SEOUL: In the balloon warfare between North Korea and South Korean activists, one Seoul-based group has honed its tech expertise to develop balloons capable of dispersing leaflets and electronic speakers hundreds of kilometres across the border.
Built using 3D printers and components sourced online and sometimes equipped with GPS-tracking, these so-called “smart balloons” can cost up to US$1,000 each.
Once or twice a month from spring to autumn, when favourable winds blow north, the secretive group flies the balloons – mostly under the cover of darkness. The aim is to drop cargoes deeper into North Korea, including over the capital Pyongyang, with the longer ranges now possible. One balloon has flown as far as China.
“Our smart balloons are expensive but we think they’re a hundred times more powerful than balloons flown by other groups,” said one member of the group, called “The Committee for Reform and Opening up of Joson”. Joson is another word for North Korea.
The group, which has some 30 core members and is funded by members’ own finances and donations, has not previously detailed its activities to the media.
Balloon tactics have taken centre stage in the frosty relationship between the two Koreas since late last month. North Korea, in recent years a rare deployer of balloons, has sent more than 1,000 south – most laden with garbage and some with what appeared to be animal faeces.

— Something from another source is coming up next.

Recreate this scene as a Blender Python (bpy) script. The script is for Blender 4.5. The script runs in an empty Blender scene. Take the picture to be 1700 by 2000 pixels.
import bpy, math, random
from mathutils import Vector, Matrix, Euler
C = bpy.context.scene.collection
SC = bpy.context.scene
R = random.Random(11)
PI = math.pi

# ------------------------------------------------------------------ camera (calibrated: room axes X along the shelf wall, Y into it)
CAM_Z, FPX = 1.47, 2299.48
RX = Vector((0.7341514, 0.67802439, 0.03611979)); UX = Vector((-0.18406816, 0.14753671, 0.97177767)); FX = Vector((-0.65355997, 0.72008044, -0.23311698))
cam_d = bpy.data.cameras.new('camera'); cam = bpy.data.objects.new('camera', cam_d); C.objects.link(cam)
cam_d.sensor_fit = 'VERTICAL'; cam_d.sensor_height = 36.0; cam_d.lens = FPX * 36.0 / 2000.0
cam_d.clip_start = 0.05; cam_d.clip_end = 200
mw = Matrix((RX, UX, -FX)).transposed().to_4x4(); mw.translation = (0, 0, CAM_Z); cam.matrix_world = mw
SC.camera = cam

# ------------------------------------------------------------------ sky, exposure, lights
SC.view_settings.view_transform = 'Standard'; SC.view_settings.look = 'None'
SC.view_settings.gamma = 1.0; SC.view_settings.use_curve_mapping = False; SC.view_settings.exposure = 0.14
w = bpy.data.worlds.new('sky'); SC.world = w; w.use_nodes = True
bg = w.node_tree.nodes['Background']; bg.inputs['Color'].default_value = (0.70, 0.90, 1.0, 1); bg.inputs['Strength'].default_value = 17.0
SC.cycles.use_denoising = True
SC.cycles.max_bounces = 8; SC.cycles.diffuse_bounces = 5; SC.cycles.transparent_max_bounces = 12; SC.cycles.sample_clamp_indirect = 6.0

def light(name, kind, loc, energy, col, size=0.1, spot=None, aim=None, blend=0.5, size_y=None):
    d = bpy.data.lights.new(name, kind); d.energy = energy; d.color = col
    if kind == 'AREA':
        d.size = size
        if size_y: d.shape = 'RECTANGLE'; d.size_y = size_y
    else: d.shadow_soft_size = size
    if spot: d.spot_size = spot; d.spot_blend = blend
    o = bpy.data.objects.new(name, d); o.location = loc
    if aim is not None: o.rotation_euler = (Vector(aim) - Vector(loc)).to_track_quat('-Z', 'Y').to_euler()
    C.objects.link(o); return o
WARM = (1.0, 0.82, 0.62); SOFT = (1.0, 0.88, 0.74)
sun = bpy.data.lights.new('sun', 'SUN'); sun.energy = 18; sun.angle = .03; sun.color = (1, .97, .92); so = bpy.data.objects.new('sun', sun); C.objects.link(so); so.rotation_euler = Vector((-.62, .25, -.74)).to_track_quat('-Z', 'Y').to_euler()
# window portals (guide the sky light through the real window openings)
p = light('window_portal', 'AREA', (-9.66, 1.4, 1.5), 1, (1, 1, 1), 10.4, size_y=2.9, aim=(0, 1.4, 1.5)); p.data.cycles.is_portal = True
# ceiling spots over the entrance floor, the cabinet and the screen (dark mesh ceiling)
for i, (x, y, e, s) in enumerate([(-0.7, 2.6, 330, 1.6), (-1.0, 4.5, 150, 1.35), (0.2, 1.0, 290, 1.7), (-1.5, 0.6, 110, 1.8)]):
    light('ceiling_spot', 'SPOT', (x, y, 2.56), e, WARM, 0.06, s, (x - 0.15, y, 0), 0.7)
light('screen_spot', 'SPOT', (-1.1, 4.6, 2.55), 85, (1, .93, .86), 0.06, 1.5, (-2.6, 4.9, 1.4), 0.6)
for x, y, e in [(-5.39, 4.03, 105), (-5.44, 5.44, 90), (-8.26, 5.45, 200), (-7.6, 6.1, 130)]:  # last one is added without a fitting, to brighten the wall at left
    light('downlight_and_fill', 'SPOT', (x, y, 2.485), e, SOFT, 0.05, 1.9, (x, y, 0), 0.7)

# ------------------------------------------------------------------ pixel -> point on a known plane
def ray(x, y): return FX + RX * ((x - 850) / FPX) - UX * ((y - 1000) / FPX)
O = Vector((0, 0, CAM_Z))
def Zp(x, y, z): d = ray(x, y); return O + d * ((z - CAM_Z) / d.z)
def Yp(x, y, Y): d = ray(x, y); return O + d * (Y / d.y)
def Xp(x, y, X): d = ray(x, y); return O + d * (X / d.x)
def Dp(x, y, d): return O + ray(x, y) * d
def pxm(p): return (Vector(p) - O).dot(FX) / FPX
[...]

That has ratcheted up tensions between the countries, which technically remain at war after the 1950-1953 Korean War ended in an armistice agreement and not a peace treaty. South Korea on Sunday resumed loudspeaker broadcasts directed at the North for the first time since 2018.

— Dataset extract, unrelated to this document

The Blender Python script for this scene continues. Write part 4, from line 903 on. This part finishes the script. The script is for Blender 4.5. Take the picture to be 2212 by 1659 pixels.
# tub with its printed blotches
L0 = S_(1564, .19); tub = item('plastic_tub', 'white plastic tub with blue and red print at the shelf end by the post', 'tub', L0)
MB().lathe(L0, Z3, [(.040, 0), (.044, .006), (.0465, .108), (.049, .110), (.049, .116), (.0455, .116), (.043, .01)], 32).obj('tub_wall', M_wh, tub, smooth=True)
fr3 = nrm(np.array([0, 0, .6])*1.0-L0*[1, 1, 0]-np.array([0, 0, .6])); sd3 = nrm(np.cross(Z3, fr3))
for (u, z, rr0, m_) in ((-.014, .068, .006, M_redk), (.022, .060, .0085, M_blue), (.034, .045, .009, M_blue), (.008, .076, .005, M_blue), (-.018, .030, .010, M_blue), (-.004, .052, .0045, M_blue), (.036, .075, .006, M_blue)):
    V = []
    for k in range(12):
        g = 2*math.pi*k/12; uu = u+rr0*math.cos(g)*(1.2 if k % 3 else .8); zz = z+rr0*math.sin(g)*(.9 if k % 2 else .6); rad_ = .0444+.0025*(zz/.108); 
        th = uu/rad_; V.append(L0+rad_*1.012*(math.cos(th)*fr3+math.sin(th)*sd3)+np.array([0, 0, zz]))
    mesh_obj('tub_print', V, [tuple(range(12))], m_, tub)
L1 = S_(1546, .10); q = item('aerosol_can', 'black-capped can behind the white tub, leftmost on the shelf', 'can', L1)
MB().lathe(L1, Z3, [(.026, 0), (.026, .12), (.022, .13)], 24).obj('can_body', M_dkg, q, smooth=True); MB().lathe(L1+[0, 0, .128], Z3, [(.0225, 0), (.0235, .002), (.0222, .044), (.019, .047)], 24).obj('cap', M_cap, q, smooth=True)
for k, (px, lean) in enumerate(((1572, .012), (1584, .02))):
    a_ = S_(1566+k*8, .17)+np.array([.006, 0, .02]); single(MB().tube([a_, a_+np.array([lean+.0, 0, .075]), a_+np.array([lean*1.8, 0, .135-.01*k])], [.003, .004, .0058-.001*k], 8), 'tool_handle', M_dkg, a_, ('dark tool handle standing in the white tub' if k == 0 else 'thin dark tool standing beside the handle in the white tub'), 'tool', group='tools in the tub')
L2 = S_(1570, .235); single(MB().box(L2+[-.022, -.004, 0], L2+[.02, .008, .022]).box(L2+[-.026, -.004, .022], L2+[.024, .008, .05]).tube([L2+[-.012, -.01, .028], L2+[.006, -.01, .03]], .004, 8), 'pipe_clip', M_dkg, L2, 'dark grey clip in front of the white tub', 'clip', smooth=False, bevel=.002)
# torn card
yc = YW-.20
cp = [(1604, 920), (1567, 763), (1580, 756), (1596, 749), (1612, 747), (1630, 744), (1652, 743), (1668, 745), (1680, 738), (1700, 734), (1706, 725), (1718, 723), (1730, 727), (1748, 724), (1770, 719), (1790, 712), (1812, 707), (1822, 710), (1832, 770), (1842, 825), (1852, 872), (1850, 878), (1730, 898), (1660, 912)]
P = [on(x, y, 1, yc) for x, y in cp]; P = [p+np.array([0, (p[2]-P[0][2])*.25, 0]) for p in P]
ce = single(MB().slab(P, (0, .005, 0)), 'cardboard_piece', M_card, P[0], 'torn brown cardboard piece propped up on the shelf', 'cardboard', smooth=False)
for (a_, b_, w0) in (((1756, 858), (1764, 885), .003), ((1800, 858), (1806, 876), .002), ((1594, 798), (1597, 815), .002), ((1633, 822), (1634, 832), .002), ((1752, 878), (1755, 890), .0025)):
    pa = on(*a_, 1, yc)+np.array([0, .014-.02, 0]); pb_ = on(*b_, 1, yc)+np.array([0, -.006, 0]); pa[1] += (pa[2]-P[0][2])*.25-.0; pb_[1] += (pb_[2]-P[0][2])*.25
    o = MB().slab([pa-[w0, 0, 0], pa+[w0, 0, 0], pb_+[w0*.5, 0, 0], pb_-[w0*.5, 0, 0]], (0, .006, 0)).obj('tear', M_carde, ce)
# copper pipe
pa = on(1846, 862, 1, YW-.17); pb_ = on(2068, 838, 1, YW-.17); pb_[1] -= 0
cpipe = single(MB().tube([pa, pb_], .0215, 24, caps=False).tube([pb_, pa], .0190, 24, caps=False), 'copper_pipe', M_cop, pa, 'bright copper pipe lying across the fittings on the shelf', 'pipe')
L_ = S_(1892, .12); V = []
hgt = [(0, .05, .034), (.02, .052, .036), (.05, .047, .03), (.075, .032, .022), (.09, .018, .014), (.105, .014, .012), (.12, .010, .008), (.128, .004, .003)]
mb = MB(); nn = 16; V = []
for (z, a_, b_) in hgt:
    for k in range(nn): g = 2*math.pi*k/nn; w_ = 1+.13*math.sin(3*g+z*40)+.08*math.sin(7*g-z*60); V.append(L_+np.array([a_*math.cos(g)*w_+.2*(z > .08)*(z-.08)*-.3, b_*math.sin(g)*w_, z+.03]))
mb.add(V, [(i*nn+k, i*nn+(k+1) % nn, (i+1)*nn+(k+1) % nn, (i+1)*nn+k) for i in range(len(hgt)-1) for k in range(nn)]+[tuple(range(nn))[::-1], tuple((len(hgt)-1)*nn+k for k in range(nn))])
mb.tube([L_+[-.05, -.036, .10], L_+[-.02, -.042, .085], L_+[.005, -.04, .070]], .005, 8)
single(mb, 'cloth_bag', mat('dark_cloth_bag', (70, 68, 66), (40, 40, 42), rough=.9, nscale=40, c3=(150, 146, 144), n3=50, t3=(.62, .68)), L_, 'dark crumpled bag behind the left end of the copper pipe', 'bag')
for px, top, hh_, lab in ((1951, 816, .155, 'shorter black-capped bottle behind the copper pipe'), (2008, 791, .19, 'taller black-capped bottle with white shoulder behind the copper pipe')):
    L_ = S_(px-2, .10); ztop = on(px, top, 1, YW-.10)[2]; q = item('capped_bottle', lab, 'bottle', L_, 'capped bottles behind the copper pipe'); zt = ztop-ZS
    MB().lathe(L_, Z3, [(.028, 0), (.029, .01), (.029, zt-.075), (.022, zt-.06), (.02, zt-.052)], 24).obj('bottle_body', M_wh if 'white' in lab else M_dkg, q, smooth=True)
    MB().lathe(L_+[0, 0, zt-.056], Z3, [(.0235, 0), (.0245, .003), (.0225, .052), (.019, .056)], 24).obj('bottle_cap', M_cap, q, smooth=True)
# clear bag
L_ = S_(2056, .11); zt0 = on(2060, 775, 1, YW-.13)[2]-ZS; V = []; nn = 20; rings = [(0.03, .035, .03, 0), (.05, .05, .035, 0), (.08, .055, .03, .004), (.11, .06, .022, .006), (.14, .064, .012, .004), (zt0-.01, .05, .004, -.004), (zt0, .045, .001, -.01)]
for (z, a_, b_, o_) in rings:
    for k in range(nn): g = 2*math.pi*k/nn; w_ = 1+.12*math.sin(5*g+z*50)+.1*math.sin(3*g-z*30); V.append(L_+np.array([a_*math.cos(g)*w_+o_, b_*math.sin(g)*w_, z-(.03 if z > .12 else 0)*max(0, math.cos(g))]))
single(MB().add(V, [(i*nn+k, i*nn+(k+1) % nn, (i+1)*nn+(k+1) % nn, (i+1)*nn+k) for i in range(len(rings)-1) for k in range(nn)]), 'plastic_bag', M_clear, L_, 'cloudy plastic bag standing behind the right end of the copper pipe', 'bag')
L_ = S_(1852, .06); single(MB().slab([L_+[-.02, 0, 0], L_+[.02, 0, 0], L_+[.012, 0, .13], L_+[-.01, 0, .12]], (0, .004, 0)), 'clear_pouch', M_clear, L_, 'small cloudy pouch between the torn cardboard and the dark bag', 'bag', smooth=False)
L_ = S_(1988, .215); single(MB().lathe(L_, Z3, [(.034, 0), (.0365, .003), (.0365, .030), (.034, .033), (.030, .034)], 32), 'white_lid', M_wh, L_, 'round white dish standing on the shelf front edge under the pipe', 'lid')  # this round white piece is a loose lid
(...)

How effective the balloons are is a matter of debate, with no independent verification possible of where they land or what average North Koreans might think about the contents.
A second member of the group said he was encouraged by Pyongyang’s anger over balloons from South Korea, saying it shows that activists’ balloons and their payloads are having an effect.
The group’s members declined to be identified, worried about harassment from South Koreans critical of such activists, a potential crackdown by South Korean authorities or reprisals by North Korean agents.